Aim |
Emit the entire listing verbatim.

Dataset section |

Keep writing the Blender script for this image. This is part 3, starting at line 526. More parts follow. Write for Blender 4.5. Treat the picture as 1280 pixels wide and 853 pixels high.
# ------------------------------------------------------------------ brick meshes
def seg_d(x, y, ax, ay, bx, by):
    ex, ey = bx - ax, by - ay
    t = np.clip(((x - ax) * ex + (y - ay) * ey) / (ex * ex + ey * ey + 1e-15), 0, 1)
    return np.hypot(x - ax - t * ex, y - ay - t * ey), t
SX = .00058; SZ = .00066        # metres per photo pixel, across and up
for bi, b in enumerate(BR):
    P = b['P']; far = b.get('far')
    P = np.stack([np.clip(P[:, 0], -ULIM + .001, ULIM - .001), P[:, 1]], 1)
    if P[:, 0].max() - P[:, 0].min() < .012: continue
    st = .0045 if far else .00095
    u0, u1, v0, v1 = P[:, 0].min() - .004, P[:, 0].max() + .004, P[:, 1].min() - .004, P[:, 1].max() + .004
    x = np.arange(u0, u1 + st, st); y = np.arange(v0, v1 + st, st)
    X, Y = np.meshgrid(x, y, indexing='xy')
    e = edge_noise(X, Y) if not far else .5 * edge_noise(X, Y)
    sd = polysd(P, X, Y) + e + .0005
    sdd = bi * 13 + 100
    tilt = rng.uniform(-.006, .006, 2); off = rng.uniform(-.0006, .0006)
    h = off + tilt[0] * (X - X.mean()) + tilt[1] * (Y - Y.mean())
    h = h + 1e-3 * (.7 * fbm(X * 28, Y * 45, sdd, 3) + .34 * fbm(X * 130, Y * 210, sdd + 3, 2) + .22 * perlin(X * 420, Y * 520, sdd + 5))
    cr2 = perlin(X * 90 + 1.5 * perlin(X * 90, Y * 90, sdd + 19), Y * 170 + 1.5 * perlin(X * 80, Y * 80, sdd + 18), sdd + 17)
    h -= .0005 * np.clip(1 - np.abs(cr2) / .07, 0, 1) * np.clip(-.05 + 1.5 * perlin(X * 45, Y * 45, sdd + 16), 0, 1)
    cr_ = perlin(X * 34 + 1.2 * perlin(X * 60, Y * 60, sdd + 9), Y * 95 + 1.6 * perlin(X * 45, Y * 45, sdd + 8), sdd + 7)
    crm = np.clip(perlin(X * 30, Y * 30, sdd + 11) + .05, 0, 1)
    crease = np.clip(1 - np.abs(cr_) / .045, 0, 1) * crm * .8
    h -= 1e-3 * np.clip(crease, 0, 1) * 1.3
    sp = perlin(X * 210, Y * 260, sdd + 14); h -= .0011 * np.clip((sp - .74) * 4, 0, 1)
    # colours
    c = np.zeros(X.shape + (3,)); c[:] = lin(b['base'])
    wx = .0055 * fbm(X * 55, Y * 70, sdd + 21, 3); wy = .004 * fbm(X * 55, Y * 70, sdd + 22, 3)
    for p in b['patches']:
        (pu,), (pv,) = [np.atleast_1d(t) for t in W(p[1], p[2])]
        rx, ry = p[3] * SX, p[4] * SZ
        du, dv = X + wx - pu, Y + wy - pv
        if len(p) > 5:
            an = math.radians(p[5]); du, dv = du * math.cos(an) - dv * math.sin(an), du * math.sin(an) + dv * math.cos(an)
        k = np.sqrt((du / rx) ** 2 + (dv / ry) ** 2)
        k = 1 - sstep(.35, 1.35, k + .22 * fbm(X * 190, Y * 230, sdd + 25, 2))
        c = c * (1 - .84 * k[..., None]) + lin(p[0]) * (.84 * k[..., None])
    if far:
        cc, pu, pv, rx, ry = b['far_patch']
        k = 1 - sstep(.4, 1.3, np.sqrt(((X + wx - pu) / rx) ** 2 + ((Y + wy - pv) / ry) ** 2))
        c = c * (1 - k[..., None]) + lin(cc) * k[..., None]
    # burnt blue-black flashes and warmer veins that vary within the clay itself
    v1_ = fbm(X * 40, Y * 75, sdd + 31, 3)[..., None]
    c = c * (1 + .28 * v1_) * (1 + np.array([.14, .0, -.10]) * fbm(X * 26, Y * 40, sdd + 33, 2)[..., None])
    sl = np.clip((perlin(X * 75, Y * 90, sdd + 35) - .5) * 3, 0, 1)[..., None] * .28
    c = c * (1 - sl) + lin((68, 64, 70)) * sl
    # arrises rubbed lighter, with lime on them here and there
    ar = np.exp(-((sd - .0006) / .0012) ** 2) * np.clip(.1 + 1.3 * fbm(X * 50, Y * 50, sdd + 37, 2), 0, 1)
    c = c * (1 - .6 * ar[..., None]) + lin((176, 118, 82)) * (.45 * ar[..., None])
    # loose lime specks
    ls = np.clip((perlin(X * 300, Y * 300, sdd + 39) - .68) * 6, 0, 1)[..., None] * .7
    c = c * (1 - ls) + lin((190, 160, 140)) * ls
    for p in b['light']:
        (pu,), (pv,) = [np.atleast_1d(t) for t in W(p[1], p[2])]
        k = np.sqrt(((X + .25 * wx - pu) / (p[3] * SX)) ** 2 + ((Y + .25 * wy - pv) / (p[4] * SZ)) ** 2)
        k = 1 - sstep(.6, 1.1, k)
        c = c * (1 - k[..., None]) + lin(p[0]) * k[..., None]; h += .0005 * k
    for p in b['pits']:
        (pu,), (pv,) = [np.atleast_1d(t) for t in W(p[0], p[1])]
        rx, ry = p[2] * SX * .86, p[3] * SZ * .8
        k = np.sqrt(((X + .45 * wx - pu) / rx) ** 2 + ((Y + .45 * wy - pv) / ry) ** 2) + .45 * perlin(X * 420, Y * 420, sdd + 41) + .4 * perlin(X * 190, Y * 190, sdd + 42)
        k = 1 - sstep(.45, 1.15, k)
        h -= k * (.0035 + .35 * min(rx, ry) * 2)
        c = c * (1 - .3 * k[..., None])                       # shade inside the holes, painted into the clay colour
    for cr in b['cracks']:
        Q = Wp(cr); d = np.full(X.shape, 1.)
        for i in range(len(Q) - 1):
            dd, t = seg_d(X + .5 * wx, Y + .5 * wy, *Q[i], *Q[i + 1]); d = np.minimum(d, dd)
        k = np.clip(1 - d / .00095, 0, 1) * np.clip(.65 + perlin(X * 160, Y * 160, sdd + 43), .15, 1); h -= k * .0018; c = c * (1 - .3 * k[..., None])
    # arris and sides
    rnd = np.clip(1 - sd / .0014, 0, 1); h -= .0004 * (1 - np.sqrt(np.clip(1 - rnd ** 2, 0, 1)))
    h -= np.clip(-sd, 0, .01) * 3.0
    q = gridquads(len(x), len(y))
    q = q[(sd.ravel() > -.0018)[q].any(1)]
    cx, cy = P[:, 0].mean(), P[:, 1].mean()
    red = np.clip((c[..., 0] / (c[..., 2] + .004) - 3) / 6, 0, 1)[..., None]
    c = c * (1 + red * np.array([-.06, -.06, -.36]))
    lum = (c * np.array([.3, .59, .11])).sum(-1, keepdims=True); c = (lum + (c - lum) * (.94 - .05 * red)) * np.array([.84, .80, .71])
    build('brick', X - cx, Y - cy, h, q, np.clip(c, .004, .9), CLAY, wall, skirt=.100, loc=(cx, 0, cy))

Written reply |
Keep writing the Blender script for this image. This is part 3, starting at line 526. More parts follow. Write for Blender 4.5. Treat the picture as 1280 pixels wide and 853 pixels high.
# ------------------------------------------------------------------ brick meshes
def seg_d(x, y, ax, ay, bx, by):
    ex, ey = bx - ax, by - ay
    t = np.clip(((x - ax) * ex + (y - ay) * ey) / (ex * ex + ey * ey + 1e-15), 0, 1)
    return np.hypot(x - ax - t * ex, y - ay - t * ey), t
SX = .00058; SZ = .00066        # metres per photo pixel, across and up
for bi, b in enumerate(BR):
    P = b['P']; far = b.get('far')
    P = np.stack([np.clip(P[:, 0], -ULIM + .001, ULIM - .001), P[:, 1]], 1)
    if P[:, 0].max() - P[:, 0].min() < .012: continue
    st = .0045 if far else .00095
    u0, u1, v0, v1 = P[:, 0].min() - .004, P[:, 0].max() + .004, P[:, 1].min() - .004, P[:, 1].max() + .004
    x = np.arange(u0, u1 + st, st); y = np.arange(v0, v1 + st, st)
    X, Y = np.meshgrid(x, y, indexing='xy')
    e = edge_noise(X, Y) if not far else .5 * edge_noise(X, Y)
    sd = polysd(P, X, Y) + e + .0005
    sdd = bi * 13 + 100
    tilt = rng.uniform(-.006, .006, 2); off = rng.uniform(-.0006, .0006)
    h = off + tilt[0] * (X - X.mean()) + tilt[1] * (Y - Y.mean())
    h = h + 1e-3 * (.7 * fbm(X * 28, Y * 45, sdd, 3) + .34 * fbm(X * 130, Y * 210, sdd + 3, 2) + .22 * perlin(X * 420, Y * 520, sdd + 5))
    cr2 = perlin(X * 90 + 1.5 * perlin(X * 90, Y * 90, sdd + 19), Y * 170 + 1.5 * perlin(X * 80, Y * 80, sdd + 18), sdd + 17)
    h -= .0005 * np.clip(1 - np.abs(cr2) / .07, 0, 1) * np.clip(-.05 + 1.5 * perlin(X * 45, Y * 45, sdd + 16), 0, 1)
    cr_ = perlin(X * 34 + 1.2 * perlin(X * 60, Y * 60, sdd + 9), Y * 95 + 1.6 * perlin(X * 45, Y * 45, sdd + 8), sdd + 7)
    crm = np.clip(perlin(X * 30, Y * 30, sdd + 11) + .05, 0, 1)
    crease = np.clip(1 - np.abs(cr_) / .045, 0, 1) * crm * .8
    h -= 1e-3 * np.clip(crease, 0, 1) * 1.3
    sp = perlin(X * 210, Y * 260, sdd + 14); h -= .0011 * np.clip((sp - .74) * 4, 0, 1)
    # colours
    c = np.zeros(X.shape + (3,)); c[:] = lin(b['base'])
    wx = .0055 * fbm(X * 55, Y * 70, sdd + 21, 3); wy = .004 * fbm(X * 55, Y * 70, sdd + 22, 3)
    for p in b['patches']:
        (pu,), (pv,) = [np.atleast_1d(t) for t in W(p[1], p[2])]
        rx, ry = p[3] * SX, p[4] * SZ
        du, dv = X + wx - pu, Y + wy - pv
        if len(p) > 5:
            an = math.radians(p[5]); du, dv = du * math.cos(an) - dv * math.sin(an), du * math.sin(an) + dv * math.cos(an)
        k = np.sqrt((du / rx) ** 2 + (dv / ry) ** 2)
        k = 1 - sstep(.35, 1.35, k + .22 * fbm(X * 190, Y * 230, sdd + 25, 2))
        c = c * (1 - .84 * k[..., None]) + lin(p[0]) * (.84 * k[..., None])
    if far:
        cc, pu, pv, rx, ry = b['far_patch']
        k = 1 - sstep(.4, 1.3, np.sqrt(((X + wx - pu) / rx) ** 2 + ((Y + wy - pv) / ry) ** 2))
        c = c * (1 - k[..., None]) + lin(cc) * k[..., None]
    # burnt blue-black flashes and warmer veins that vary within the clay itself
    v1_ = fbm(X * 40, Y * 75, sdd + 31, 3)[..., None]
    c = c * (1 + .28 * v1_) * (1 + np.array([.14, .0, -.10]) * fbm(X * 26, Y * 40, sdd + 33, 2)[..., None])
    sl = np.clip((perlin(X * 75, Y * 90, sdd + 35) - .5) * 3, 0, 1)[..., None] * .28
    c = c * (1 - sl) + lin((68, 64, 70)) * sl
    # arrises rubbed lighter, with lime on them here and there
    ar = np.exp(-((sd - .0006) / .0012) ** 2) * np.clip(.1 + 1.3 * fbm(X * 50, Y * 50, sdd + 37, 2), 0, 1)
    c = c * (1 - .6 * ar[..., None]) + lin((176, 118, 82)) * (.45 * ar[..., None])
    # loose lime specks
    ls = np.clip((perlin(X * 300, Y * 300, sdd + 39) - .68) * 6, 0, 1)[..., None] * .7
    c = c * (1 - ls) + lin((190, 160, 140)) * ls
    for p in b['light']:
        (pu,), (pv,) = [np.atleast_1d(t) for t in W(p[1], p[2])]
        k = np.sqrt(((X + .25 * wx - pu) / (p[3] * SX)) ** 2 + ((Y + .25 * wy - pv) / (p[4] * SZ)) ** 2)
        k = 1 - sstep(.6, 1.1, k)
        c = c * (1 - k[..., None]) + lin(p[0]) * k[..., None]; h += .0005 * k
    for p in b['pits']:
        (pu,), (pv,) = [np.atleast_1d(t) for t in W(p[0], p[1])]
        rx, ry = p[2] * SX * .86, p[3] * SZ * .8
        k = np.sqrt(((X + .45 * wx - pu) / rx) ** 2 + ((Y + .45 * wy - pv) / ry) ** 2) + .45 * perlin(X * 420, Y * 420, sdd + 41) + .4 * perlin(X * 190, Y * 190, sdd + 42)
        k = 1 - sstep(.45, 1.15, k)
        h -= k * (.0035 + .35 * min(rx, ry) * 2)
        c = c * (1 - .3 * k[..., None])                       # shade inside the holes, painted into the clay colour
    for cr in b['cracks']:
        Q = Wp(cr); d = np.full(X.shape, 1.)
        for i in range(len(Q) - 1):
            dd, t = seg_d(X + .5 * wx, Y + .5 * wy, *Q[i], *Q[i + 1]); d = np.minimum(d, dd)
        k = np.clip(1 - d / .00095, 0, 1) * np.clip(.65 + perlin(X * 160, Y * 160, sdd + 43), .15, 1); h -= k * .0018; c = c * (1 - .3 * k[..., None])
    # arris and sides
    rnd = np.clip(1 - sd / .0014, 0, 1); h -= .0004 * (1 - np.sqrt(np.clip(1 - rnd ** 2, 0, 1)))
    h -= np.clip(-sd, 0, .01) * 3.0
    q = gridquads(len(x), len(y))
    q = q[(sd.ravel() > -.0018)[q].any(1)]
    cx, cy = P[:, 0].mean(), P[:, 1].mean()
    red = np.clip((c[..., 0] / (c[..., 2] + .004) - 3) / 6, 0, 1)[..., None]
    c = c * (1 + red * np.array([-.06, -.06, -.36]))
    lum = (c * np.array([.3, .59, .11])).sum(-1, keepdims=True); c = (lum + (c - lum) * (.94 - .05 * red)) * np.array([.84, .80, .71])
    build('brick', X - cx, Y - cy, h, q, np.clip(c, .004, .9), CLAY, wall, skirt=.100, loc=(cx, 0, cy))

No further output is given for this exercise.